● Goal: Return the complete listing that follows, with each line reproduced exactly.

● Recorded data:
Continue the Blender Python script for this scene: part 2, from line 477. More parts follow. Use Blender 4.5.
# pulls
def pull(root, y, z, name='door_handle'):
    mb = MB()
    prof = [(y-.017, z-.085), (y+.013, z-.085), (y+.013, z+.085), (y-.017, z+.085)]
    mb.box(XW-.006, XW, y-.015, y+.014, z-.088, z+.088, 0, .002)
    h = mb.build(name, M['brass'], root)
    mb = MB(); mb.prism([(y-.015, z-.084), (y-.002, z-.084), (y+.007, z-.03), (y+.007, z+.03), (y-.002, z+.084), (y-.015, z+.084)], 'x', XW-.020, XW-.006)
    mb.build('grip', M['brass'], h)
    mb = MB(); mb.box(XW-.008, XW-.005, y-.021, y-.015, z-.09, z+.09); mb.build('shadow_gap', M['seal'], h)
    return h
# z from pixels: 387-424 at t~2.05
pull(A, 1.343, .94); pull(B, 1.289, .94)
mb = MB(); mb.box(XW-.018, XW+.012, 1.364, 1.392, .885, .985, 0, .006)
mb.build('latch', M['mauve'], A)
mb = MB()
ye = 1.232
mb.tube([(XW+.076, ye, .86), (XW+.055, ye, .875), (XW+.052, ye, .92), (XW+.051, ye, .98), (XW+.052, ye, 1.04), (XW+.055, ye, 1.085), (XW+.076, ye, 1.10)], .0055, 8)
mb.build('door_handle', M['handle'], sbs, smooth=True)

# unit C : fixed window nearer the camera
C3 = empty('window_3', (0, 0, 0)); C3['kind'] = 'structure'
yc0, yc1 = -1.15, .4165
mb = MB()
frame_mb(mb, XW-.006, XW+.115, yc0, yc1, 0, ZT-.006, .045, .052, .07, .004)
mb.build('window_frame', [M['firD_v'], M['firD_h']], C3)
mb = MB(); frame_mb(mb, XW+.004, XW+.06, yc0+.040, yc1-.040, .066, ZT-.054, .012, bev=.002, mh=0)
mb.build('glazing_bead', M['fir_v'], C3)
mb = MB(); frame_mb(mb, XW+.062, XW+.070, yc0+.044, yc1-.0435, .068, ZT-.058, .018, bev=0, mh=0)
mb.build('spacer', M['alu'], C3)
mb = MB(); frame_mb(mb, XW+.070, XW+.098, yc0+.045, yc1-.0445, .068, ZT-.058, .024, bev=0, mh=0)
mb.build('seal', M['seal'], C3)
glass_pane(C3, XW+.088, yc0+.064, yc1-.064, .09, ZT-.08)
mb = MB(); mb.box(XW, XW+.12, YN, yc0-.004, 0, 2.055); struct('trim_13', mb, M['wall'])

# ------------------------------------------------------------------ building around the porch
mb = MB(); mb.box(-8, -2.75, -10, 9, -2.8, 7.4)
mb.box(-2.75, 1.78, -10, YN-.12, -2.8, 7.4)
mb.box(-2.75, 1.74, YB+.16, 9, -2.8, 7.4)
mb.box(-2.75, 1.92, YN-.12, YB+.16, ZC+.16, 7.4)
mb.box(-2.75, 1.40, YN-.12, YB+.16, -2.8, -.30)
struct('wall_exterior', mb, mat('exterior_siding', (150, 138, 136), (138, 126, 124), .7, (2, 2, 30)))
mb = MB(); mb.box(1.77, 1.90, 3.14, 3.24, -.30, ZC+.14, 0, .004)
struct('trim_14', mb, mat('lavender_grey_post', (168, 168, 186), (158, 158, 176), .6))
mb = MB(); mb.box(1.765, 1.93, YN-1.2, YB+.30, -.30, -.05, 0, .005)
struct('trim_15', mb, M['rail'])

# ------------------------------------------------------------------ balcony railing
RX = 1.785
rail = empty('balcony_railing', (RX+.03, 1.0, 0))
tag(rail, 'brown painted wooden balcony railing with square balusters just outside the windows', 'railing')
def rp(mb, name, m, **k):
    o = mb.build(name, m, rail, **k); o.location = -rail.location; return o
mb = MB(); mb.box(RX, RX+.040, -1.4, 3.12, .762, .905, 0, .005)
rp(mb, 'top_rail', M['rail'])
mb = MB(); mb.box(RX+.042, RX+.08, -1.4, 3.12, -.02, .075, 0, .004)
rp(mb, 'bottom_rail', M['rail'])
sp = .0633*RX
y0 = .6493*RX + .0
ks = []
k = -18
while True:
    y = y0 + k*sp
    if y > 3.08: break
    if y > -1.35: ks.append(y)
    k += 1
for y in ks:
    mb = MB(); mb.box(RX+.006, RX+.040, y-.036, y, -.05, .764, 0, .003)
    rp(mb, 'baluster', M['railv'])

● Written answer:
Continue the Blender Python script for this scene: part 2, from line 477. More parts follow. Use Blender 4.5.
# pulls
def pull(root, y, z, name='door_handle'):
    mb = MB()
    prof = [(y-.017, z-.085), (y+.013, z-.085), (y+.013, z+.085), (y-.017, z+.085)]
    mb.box(XW-.006, XW, y-.015, y+.014, z-.088, z+.088, 0, .002)
    h = mb.build(name, M['brass'], root)
    mb = MB(); mb.prism([(y-.015, z-.084), (y-.002, z-.084), (y+.007, z-.03), (y+.007, z+.03), (y-.002, z+.084), (y-.015, z+.084)], 'x', XW-.020, XW-.006)
    mb.build('grip', M['brass'], h)
    mb = MB(); mb.box(XW-.008, XW-.005, y-.021, y-.015, z-.09, z+.09); mb.build('shadow_gap', M['seal'], h)
    return h
# z from pixels: 387-424 at t~2.05
pull(A, 1.343, .94); pull(B, 1.289, .94)
mb = MB(); mb.box(XW-.018, XW+.012, 1.364, 1.392, .885, .985, 0, .006)
mb.build('latch', M['mauve'], A)
mb = MB()
ye = 1.232
mb.tube([(XW+.076, ye, .86), (XW+.055, ye, .875), (XW+.052, ye, .92), (XW+.051, ye, .98), (XW+.052, ye, 1.04), (XW+.055, ye, 1.085), (XW+.076, ye, 1.10)], .0055, 8)
mb.build('door_handle', M['handle'], sbs, smooth=True)

# unit C : fixed window nearer the camera
C3 = empty('window_3', (0, 0, 0)); C3['kind'] = 'structure'
yc0, yc1 = -1.15, .4165
mb = MB()
frame_mb(mb, XW-.006, XW+.115, yc0, yc1, 0, ZT-.006, .045, .052, .07, .004)
mb.build('window_frame', [M['firD_v'], M['firD_h']], C3)
mb = MB(); frame_mb(mb, XW+.004, XW+.06, yc0+.040, yc1-.040, .066, ZT-.054, .012, bev=.002, mh=0)
mb.build('glazing_bead', M['fir_v'], C3)
mb = MB(); frame_mb(mb, XW+.062, XW+.070, yc0+.044, yc1-.0435, .068, ZT-.058, .018, bev=0, mh=0)
mb.build('spacer', M['alu'], C3)
mb = MB(); frame_mb(mb, XW+.070, XW+.098, yc0+.045, yc1-.0445, .068, ZT-.058, .024, bev=0, mh=0)
mb.build('seal', M['seal'], C3)
glass_pane(C3, XW+.088, yc0+.064, yc1-.064, .09, ZT-.08)
mb = MB(); mb.box(XW, XW+.12, YN, yc0-.004, 0, 2.055); struct('trim_13', mb, M['wall'])

# ------------------------------------------------------------------ building around the porch
mb = MB(); mb.box(-8, -2.75, -10, 9, -2.8, 7.4)
mb.box(-2.75, 1.78, -10, YN-.12, -2.8, 7.4)
mb.box(-2.75, 1.74, YB+.16, 9, -2.8, 7.4)
mb.box(-2.75, 1.92, YN-.12, YB+.16, ZC+.16, 7.4)
mb.box(-2.75, 1.40, YN-.12, YB+.16, -2.8, -.30)
struct('wall_exterior', mb, mat('exterior_siding', (150, 138, 136), (138, 126, 124), .7, (2, 2, 30)))
mb = MB(); mb.box(1.77, 1.90, 3.14, 3.24, -.30, ZC+.14, 0, .004)
struct('trim_14', mb, mat('lavender_grey_post', (168, 168, 186), (158, 158, 176), .6))
mb = MB(); mb.box(1.765, 1.93, YN-1.2, YB+.30, -.30, -.05, 0, .005)
struct('trim_15', mb, M['rail'])

# ------------------------------------------------------------------ balcony railing
RX = 1.785
rail = empty('balcony_railing', (RX+.03, 1.0, 0))
tag(rail, 'brown painted wooden balcony railing with square balusters just outside the windows', 'railing')
def rp(mb, name, m, **k):
    o = mb.build(name, m, rail, **k); o.location = -rail.location; return o
mb = MB(); mb.box(RX, RX+.040, -1.4, 3.12, .762, .905, 0, .005)
rp(mb, 'top_rail', M['rail'])
mb = MB(); mb.box(RX+.042, RX+.08, -1.4, 3.12, -.02, .075, 0, .004)
rp(mb, 'bottom_rail', M['rail'])
sp = .0633*RX
y0 = .6493*RX + .0
ks = []
k = -18
while True:
    y = y0 + k*sp
    if y > 3.08: break
    if y > -1.35: ks.append(y)
    k += 1
for y in ks:
    mb = MB(); mb.box(RX+.006, RX+.040, y-.036, y, -.05, .764, 0, .003)
    rp(mb, 'baluster', M['railv'])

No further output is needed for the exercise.